Hoje, um de abril é sempre que um político quiser. Seja ele presidente, primeiro ministro, ministro ou ajudante, presidente de câmara, Fátima Felgueiras ou Isaltino Morais, governante das ilhas ou Alberto João. É confrangedor ouvir Passos Coelho, com o ar solene de um palhaço de circo, anunciar a liberalização dos despedimentos a pretexto de criar emprego. Na linha filosófica alinhavada por Manuel Carrilho e José Lello, de quanto mais porrada me deres mais eu gosto da tua filha. O país não é nem impostor nem hipócrita, é apenas um pedaço de terra, abandonado ao pousio e entregue à tutela de amanuenses com o diploma do 2º. Grau.
Qualquer falhado sacristão de Miranda do Douro chega às cadeiras de São Bento, enriquece sem causa e viaja para o Brasil para tomar um café np Rio de Janeiro. Com maior facilidade do que ir ao cinema a Bragança viaja para o oriente no dia seguinte, apenas porque alguém lhe disse que Pessoa – o do flagrante de litro! – dedicara ao assunto alguns quatro versos e sete pensamentos. Mais longo e difícil é o caminho para a penitenciária de Lisboa onde o erário público o alimenta e lhe paga as faxinas. Mais facilmente viajou o inocente Vale e Azevedo do estádio da Luz para Londres onde se debate com os problemas de condução pela esquerda, ele que é dextro. Para além de vigarista, uma ocupação acima de qualquer suspeita e de qualquer lei.
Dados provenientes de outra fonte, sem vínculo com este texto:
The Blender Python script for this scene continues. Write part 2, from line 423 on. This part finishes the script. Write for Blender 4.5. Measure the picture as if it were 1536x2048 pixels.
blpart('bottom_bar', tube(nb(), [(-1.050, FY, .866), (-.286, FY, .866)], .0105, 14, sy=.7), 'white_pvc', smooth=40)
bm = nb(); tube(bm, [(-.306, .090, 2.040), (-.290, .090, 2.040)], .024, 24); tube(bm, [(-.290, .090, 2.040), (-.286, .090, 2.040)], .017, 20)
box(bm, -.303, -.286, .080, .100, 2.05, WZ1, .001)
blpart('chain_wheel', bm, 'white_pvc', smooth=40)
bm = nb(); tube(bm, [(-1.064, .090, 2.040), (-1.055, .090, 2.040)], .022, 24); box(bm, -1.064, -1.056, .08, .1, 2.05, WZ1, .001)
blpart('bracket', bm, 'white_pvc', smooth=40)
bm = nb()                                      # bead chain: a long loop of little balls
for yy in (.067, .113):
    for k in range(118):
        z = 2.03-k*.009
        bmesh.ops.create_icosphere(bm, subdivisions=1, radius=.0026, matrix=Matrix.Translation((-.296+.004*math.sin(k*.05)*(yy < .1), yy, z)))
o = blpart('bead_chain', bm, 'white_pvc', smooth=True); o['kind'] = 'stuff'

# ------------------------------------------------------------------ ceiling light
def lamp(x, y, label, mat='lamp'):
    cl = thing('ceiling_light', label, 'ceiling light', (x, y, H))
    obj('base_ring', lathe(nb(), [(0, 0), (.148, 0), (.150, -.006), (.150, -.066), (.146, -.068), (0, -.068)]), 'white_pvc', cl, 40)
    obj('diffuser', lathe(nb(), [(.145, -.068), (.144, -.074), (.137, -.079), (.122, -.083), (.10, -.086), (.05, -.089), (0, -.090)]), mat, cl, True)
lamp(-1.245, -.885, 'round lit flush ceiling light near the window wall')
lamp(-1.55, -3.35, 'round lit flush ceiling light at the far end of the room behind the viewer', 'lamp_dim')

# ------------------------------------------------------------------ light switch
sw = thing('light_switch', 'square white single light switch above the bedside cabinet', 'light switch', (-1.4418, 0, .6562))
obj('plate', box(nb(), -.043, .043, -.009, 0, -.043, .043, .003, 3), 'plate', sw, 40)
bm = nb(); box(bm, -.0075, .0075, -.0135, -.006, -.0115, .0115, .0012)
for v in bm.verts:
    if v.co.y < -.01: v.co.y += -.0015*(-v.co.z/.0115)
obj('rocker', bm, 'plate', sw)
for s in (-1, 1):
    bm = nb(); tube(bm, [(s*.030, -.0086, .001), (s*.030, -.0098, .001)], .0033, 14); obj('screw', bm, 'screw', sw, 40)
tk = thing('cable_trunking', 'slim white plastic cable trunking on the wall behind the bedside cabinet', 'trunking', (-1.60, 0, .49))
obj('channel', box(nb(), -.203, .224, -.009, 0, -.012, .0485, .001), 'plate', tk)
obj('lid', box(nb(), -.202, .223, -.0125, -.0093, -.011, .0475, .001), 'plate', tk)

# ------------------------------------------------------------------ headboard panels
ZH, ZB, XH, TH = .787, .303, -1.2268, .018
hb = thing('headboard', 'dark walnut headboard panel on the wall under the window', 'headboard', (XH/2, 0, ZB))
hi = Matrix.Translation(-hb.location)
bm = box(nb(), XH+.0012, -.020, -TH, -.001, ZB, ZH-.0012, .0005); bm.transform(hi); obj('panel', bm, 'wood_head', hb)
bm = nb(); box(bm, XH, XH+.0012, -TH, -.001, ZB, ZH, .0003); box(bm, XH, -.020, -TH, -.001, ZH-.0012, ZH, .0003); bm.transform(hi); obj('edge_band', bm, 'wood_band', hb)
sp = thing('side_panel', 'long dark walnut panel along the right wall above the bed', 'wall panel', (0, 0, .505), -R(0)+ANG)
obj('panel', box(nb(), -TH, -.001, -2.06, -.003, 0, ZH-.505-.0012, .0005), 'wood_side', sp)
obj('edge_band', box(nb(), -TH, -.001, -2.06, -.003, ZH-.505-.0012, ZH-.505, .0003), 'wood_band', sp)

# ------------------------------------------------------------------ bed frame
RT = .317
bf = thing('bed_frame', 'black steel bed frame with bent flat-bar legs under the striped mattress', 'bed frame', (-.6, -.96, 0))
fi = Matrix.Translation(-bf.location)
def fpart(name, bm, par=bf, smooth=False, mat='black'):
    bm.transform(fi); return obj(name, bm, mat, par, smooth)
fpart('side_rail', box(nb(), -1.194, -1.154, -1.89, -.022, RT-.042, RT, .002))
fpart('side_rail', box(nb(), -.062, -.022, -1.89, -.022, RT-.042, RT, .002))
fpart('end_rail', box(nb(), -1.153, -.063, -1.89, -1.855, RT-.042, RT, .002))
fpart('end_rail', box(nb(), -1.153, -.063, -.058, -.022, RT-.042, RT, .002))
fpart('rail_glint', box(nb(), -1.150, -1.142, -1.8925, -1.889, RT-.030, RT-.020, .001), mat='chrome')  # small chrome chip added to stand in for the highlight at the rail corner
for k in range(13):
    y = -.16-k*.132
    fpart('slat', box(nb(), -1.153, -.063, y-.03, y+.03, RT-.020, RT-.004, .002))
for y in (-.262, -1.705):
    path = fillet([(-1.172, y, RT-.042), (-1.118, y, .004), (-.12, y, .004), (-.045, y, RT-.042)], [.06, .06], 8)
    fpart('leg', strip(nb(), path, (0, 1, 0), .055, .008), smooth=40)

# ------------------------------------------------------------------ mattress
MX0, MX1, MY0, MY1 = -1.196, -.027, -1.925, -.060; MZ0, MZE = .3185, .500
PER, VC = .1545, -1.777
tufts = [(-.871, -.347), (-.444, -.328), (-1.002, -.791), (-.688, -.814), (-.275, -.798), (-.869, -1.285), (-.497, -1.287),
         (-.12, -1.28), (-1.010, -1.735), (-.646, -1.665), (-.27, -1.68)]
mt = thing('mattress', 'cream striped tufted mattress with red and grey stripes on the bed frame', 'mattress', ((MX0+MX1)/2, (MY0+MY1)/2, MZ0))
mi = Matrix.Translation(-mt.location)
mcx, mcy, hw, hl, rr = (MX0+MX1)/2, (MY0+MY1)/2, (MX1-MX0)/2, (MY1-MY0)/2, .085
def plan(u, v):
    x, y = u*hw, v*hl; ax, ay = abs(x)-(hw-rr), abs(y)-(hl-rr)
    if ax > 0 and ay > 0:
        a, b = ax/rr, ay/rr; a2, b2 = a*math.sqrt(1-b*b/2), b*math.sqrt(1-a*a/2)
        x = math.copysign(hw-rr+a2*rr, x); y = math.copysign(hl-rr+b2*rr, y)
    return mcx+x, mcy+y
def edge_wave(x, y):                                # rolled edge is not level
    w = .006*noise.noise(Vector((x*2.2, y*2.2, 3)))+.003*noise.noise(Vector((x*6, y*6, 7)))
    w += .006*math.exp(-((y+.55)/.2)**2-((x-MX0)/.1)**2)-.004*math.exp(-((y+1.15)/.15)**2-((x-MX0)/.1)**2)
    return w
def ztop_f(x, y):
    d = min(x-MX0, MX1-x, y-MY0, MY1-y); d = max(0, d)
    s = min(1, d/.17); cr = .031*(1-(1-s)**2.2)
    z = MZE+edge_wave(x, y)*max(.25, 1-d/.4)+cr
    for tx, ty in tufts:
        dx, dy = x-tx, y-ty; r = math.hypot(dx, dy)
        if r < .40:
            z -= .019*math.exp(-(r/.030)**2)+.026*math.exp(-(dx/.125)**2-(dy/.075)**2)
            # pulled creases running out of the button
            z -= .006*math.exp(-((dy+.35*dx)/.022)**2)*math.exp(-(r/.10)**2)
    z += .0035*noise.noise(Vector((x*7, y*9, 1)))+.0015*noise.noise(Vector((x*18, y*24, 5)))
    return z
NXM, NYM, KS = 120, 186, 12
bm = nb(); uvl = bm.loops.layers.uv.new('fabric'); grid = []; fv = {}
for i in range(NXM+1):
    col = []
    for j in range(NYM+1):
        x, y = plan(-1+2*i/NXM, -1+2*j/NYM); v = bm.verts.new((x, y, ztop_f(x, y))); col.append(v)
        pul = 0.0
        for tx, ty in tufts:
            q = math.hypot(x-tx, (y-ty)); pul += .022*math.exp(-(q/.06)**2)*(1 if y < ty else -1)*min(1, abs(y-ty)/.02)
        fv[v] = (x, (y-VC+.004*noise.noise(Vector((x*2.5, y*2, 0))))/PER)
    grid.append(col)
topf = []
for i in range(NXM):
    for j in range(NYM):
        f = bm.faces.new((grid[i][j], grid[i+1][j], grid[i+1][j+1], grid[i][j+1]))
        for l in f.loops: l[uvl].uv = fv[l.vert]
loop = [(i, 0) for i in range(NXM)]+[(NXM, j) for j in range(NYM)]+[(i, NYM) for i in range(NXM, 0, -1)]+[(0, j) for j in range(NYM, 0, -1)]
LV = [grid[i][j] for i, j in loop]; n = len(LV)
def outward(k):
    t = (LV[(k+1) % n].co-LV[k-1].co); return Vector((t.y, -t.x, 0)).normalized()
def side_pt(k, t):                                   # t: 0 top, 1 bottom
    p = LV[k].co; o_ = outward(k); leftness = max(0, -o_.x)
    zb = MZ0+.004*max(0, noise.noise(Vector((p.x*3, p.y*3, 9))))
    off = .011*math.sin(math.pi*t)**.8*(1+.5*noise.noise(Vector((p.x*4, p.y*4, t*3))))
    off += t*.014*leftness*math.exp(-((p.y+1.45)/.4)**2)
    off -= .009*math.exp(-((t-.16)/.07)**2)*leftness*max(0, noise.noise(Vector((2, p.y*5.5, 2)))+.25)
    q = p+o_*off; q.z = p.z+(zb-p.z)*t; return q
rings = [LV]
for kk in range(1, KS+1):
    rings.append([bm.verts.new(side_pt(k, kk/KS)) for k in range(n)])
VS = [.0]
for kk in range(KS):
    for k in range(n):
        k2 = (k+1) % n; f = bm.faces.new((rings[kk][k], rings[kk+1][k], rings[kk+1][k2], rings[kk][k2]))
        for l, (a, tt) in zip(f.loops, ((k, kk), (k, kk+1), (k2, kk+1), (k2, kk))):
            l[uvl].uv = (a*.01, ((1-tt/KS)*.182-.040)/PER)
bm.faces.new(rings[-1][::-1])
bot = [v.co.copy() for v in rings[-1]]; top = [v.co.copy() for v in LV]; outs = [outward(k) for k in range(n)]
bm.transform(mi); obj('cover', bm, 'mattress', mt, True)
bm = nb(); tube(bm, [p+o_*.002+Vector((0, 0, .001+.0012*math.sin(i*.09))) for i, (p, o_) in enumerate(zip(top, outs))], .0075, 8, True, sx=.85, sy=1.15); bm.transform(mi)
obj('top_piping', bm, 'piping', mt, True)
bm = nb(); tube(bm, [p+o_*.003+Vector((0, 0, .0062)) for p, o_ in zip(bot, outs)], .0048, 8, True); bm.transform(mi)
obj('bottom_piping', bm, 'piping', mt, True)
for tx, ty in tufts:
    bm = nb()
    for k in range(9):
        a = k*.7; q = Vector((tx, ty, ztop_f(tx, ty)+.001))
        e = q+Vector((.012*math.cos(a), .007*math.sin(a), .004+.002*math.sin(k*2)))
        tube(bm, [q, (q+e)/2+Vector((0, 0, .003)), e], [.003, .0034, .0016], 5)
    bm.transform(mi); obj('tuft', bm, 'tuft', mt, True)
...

Não sendo proíbido, há até quem tenha nascido a um de Abril, como se alguém pudesse levar isso a sério. Quem nasce num dia destes já vem com o curso tirado. Licenciatura em engenharia civil e mestrado em filosofia, pelos cafés de Montmartre. Que o diga alguém que hoje, algures, faz 53 anos e, no único assomo de consciência que teve até hoje disse tudo de si em duas palavras: “não presto”. E é que não prestas mesmo. Para nada. Como a banca, os seguros, as gasolineiras e os governos. Entre outros! Como o país, que de certeza faz também anos a um de abril.